▸ Data excerpt
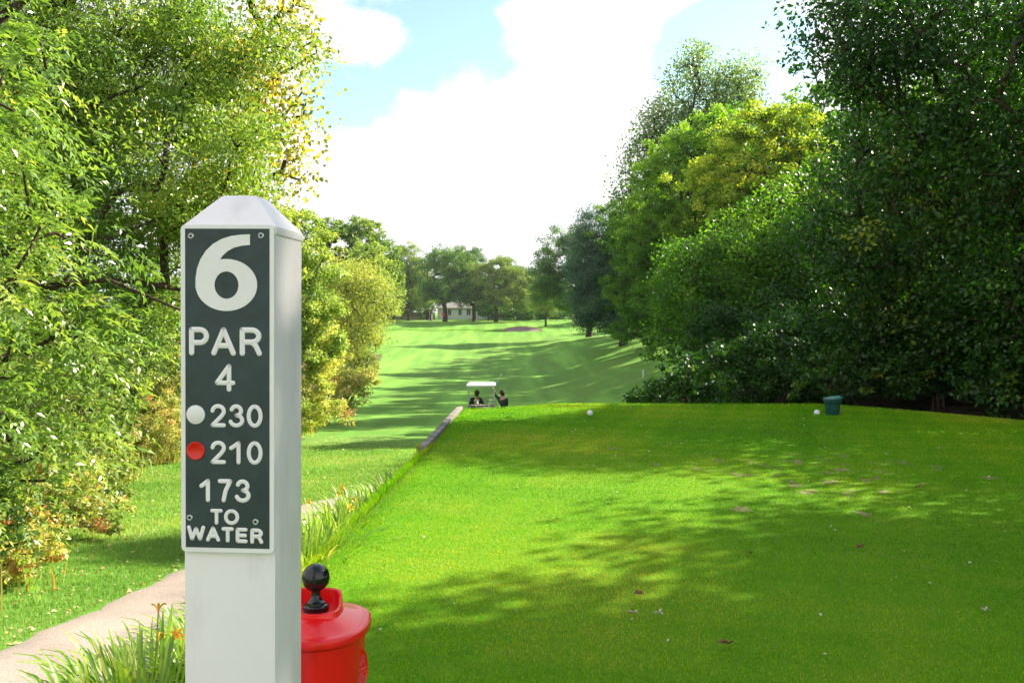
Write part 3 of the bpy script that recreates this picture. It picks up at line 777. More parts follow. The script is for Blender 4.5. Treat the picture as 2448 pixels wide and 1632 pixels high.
tree("shade_tree", "large dark oak where the right side meets the far green", "tree", (13.5, 165), [(1340, 615, 165, 56, 66), (1308, 660, 165, 38, 55), (1390, 600, 165, 40, 60), (1370, 700, 165, 60, 45), (1300, 700, 166, 32, 36)],
     'far', leaf=0.28, aspect=0.6, lai=3.8, ncl=420, r0=0.5, trunk_h=5, seed=56, group=GF, tint=(0.42, 0.22), shell=0.5, crad=0.85)
tree("hedge", "long dark hedge closing the view behind the far green", "hedge", (6, 232),
     [(1250, 745, 232, 70, 22), (1340, 742, 232, 70, 26), (1430, 735, 232, 60, 34), (1180, 750, 236, 40, 16)], 'dark', leaf=0.4, aspect=0.6, lai=4.0, ncl=200, r0=0.1, trunk_h=0.5, seed=58, stems=6, part=("stems", "foliage"), shell=0.2)
def sapling(label, bx, by, h_, seed):
    root = tree("young_tree", label, "tree", (bx, by), [(bx, by, tz(bx, by) + h_ * 0.72, h_ * .2, h_ * .2, h_ * .28)], 'farolive', leaf=0.22, aspect=0.6, lai=2.2, ncl=30, r0=0.06, trunk_h=h_ * 0.5, seed=seed,
                group="young trees with pale trunk guards", tint=(0.5, 0.2), crad=0.5)
    m = MB(); m.lathe((0, 0, 0.05), [(0.14, 0), (0.14, 1.9), (0.12, 1.95)], 10); m.build("trunk_guard", GUARD, root)
GUARD = plain("trunk_guard_plastic", (0.62, 0.60, 0.55), 0.6)
sapling("young tree with a pale guarded trunk in front of the dark hedge", 13.0, 200, 5.5, 61)
sapling("young tree with a pale trunk guard left of the white house", -17.6, 207, 4.5, 62)
shrub("low_bush", "dark clipped bush at the left corner of the far green", (-29.5, 215), [(925, 750, 215, 22, 14), (950, 752, 216, 18, 10)], 'far', 0.35, 63, ncl=50, group=GF)

for i, (px, py, Y_, rx, ry, lb) in enumerate([(915, 738, 224, 30, 20, "dark undergrowth shrub at the far left corner of the green"), (960, 742, 234, 34, 16, "dark shrub in front of the brown fence"), (1012, 738, 230, 22, 18, "dark shrub between the fence and the white house"),
        (1205, 745, 226, 34, 18, "dark shrub at the right end of the white house"), (1265, 745, 222, 40, 18, "dark shrub under the olive far tree"), (1330, 742, 214, 46, 20, "dark shrub before the long hedge"), (1400, 738, 200, 40, 24, "dark shrub at the right corner of the far green")]):
    p_ = P3(px, py, Y_)
    shrub("shrub", lb, (p_[0], Y_), [(px, py, Y_, rx, ry)], 'far', 0.3, 610 + i, tint=(0.15, 0.15), ncl=70, group=GF)
# far-off wood that closes the gaps
rg = np.random.default_rng(77)
fb = []
for i in range(60):
    x = -95 + i * 3.4 + rg.normal() * 1.5; y = 262 + 25 * rg.random() + max(0, abs(x) - 40) * -0.5
    hh_ = 7 + 4.0 * rg.random()
    fb.append([x, y, tz(x, y) + hh_ * 0.55, 5, 4, hh_ * 0.6])
fw = tree("far_woods", None, None, (0, 268), fb, 'far', leaf=0.7, aspect=0.6, lai=2.6, ncl=900, crad=1.6, r0=0.3, trunk_h=3, seed=78, shell=0.3, tint=(0.35, 0.2))
for ch in list(fw.children):
    if ch.name.startswith("crown"):
        mw = ch.matrix_world.copy(); ch.parent = None; ch.location = fw.location; ch.name = "far_woods_foliage"; tag(ch, "distant dark wood closing the view behind the house", "woods", kind='stuff')
    else: bpy.data.objects.remove(ch)
bpy.data.objects.remove(fw)

# ---- right side, far to near
tree("broad_tree", "blue green spruce-like tree at the right edge of the far fairway", "tree", (13.2, 112),
     [(1415, 560, 112, 48, 62), (1400, 640, 112, 48, 60), (1450, 640, 112, 55, 70), (1410, 715, 112, 55, 48), (1470, 730, 112, 50, 50), (1435, 768, 112, 62, 22)],
     'spruce', leaf=0.26, aspect=0.4, lai=4.0, ncl=360, r0=0.4, trunk_h=4.0, seed=71, group=GR, tint=(0.5, 0.2), shell=0.5, crad=0.9)
tree("broad_tree", "dark broadleaf tree right behind the blue green one", "tree", (15.6, 92),
     [(1500, 560, 92, 55, 80), (1470, 520, 92, 45, 50), (1550, 620, 92, 60, 80), (1500, 690, 92, 62, 70), (1560, 740, 92, 60, 50), (1510, 785, 92, 55, 26), (1570, 800, 90, 50, 36)],
     'mid', leaf=0.22, aspect=0.55, lai=3.8, ncl=340, r0=0.4, trunk_h=4.0, seed=72, group=GR, tint=(0.4, 0.2), shell=0.5)
tree("cottonwood", "tall airy cottonwood rising highest against the sky on the right", "tree", (13.5, 66),
     [(1670, 190, 66, 78, 70), (1740, 230, 66, 70, 60), (1780, 190, 66, 40, 40), (1600, 300, 66, 70, 60), (1700, 310, 66, 110, 70), (1540, 370, 66, 45, 60), (1560, 300, 66, 40, 50), (1510, 420, 66, 35, 45), (1600, 420, 66, 80, 70), (1660, 130, 66, 25, 25), (1800, 270, 66, 30, 45), (1490, 480, 66, 35, 40)],
     'poplar', leaf=0.19, aspect=0.8, lai=2.3, ncl=420, crad=0.75, r0=0.42, trunk_h=7.5, seed=73, group=GR, tint=(0.5, 0.2), shell=0.15, flat=1.2, tfn=lambda C: 0.03 * (C[:, 0] - 12))
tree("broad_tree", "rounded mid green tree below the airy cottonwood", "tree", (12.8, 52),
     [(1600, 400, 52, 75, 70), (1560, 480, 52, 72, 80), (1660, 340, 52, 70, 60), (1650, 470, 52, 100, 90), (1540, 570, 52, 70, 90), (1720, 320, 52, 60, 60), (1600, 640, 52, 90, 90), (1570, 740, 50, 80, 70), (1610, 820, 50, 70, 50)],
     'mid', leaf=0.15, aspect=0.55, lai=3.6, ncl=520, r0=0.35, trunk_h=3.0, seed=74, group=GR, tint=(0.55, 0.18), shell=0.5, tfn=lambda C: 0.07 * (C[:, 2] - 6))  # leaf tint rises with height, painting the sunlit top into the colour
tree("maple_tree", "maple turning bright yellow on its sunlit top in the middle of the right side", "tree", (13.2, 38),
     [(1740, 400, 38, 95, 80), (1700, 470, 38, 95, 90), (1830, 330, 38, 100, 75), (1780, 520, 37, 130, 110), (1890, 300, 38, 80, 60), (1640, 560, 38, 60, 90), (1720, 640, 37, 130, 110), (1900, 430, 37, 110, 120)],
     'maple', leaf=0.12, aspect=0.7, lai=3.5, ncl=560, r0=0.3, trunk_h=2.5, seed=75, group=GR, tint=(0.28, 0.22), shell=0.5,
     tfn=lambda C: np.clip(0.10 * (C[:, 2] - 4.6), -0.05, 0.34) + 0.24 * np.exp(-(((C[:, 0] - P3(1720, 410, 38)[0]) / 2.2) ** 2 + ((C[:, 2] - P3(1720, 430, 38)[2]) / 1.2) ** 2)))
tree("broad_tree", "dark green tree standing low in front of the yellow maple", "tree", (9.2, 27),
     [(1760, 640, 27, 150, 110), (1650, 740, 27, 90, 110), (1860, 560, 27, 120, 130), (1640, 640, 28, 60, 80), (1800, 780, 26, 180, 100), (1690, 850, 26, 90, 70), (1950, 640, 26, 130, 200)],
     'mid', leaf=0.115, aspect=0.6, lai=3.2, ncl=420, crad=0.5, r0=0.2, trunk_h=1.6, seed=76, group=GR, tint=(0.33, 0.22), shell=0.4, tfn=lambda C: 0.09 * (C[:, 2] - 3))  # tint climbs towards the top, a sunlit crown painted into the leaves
tree("shade_tree", "large dark tree overhanging the top right, its edge ragged against the sky", "tree", (9.6, 19.8),
     [(2130, 90, 17, 190, 110), (2020, 200, 16.8, 85, 60), (1975, 70, 16.8, 60, 70), (2250, 200, 17, 200, 150), (2140, 360, 17, 180, 130), (2120, 520, 17, 200, 130), (2330, 420, 17, 150, 180), (2050, 660, 17.5, 140, 110), (2230, 660, 17.5, 160, 130), (2200, 800, 17.8, 200, 80), (2090, 10, 17, 130, 60), (2330, 0, 17.5, 200, 90)],
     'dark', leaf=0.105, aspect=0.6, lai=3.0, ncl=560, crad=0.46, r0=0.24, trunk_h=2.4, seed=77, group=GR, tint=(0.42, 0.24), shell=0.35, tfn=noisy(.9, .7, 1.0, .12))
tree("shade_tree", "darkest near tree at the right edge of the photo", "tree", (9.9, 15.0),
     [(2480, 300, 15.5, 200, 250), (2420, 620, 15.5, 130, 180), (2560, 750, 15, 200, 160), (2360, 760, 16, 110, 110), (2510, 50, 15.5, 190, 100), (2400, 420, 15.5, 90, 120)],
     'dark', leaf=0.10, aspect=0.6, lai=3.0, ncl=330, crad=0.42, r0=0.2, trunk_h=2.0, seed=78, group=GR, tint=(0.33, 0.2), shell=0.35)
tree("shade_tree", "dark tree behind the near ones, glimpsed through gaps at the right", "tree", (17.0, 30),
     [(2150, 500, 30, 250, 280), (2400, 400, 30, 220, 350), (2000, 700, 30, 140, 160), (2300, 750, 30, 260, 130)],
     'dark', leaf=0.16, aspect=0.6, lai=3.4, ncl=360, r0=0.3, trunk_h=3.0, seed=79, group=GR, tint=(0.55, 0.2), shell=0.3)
# shade-casting neighbours beyond the right edge of the photo
tree("shade_tree", "tree outside the photo to the right whose shade covers the near lawn", "tree", (12.3, 8.2),
     [(11.9, 8.5, 6.0, 4.4, 4.4, 4.0), (10.6, 8.0, 8.6, 3.2, 3.0, 2.2), (12.6, 6.2, 8.8, 3, 3, 2.2), (12.5, 5.0, 5.6, 3.4, 3.4, 3.4), (10.6, 9.6, 5.0, 2.6, 2.2, 2.4), (13.5, 2.0, 5.6, 3.4, 3.4, 3.6), (11.6, 11.6, 3.4, 2.0, 1.8, 2.4), (10.6, 13.2, 3.0, 1.5, 1.7, 2.2), (10.2, 14.0, 4.2, 1.4, 1.3, 1.6)],
     'dark', leaf=0.14, aspect=0.65, lai=4.0, ncl=520, crad=0.95, r0=0.22, trunk_h=2.6, seed=80, group=GR, tint=(0.4, 0.2))
# trees further up the right side that lay their shade over the fairway
WT = [(17.5, 62, 15.5, 5.0, "dense tree in the wood behind the cottonwood"), (18.5, 80, 17, 5.5, "dense tree in the wood right of the dark broadleaf tree"),
        (19.5, 100, 18, 5.5, "dense tree in the wood behind the blue green tree"), (20, 124, 19, 6, "dense tree in the wood halfway to the far green"),
        (22, 143, 19, 6, "dense tree in the wood left of the large dark oak"), (17, 44, 13, 4.2, "dense tree in the wood behind the yellow maple"), (30, 185, 14, 5, "dense tree in the wood beside the far green"),
        (17.5, 112, 18, 5.5, "dense tree directly behind the blue green one, deeper in the wood"), (16.5, 72, 16, 4.6, "dense tree at the foot of the airy cottonwood"),
        (17.2, 91, 17, 5, "dense tree shading the middle of the fairway bank"), (19.5, 134, 18, 5, "dense tree near the large dark oak, toward the camera"), (21, 157, 17, 5.5, "dense tree just behind the large dark oak"),
        (14.5, 53, 13.5, 4.0, "dense tree in the wood behind the rounded mid green tree"), (22, 34, 13, 5, "dense tree deep in the wood behind the large dark tree"), (20, 24, 13, 5, "dense tree deep in the wood behind the darkest near tree")]
for i, (x, y, h_, r_, lb) in enumerate(WT):
    z = tz(x, y)
    tree("woodland_tree", lb, "tree", (x, y), [(x, y, z + h_ * .64, r_ * 1.25, r_ * 1.25, h_ * .36), (x - 1.5, y - 1, z + h_ * .42, r_ * .85, r_ * .8, h_ * .28), (x - 1, y + 2, z + h_ * .25, r_ * .8, r_ * .7, h_ * .2)],
         'mid', leaf=0.34, aspect=0.6, lai=3.3, ncl=230, r0=0.35, trunk_h=3.5, seed=90 + i, group=GR, tint=(0.3, 0.2), shell=0.4)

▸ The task
Find every line of the data that holds the string "photo", then say how many there are and nothing else.

▸ Answer to this exercise
3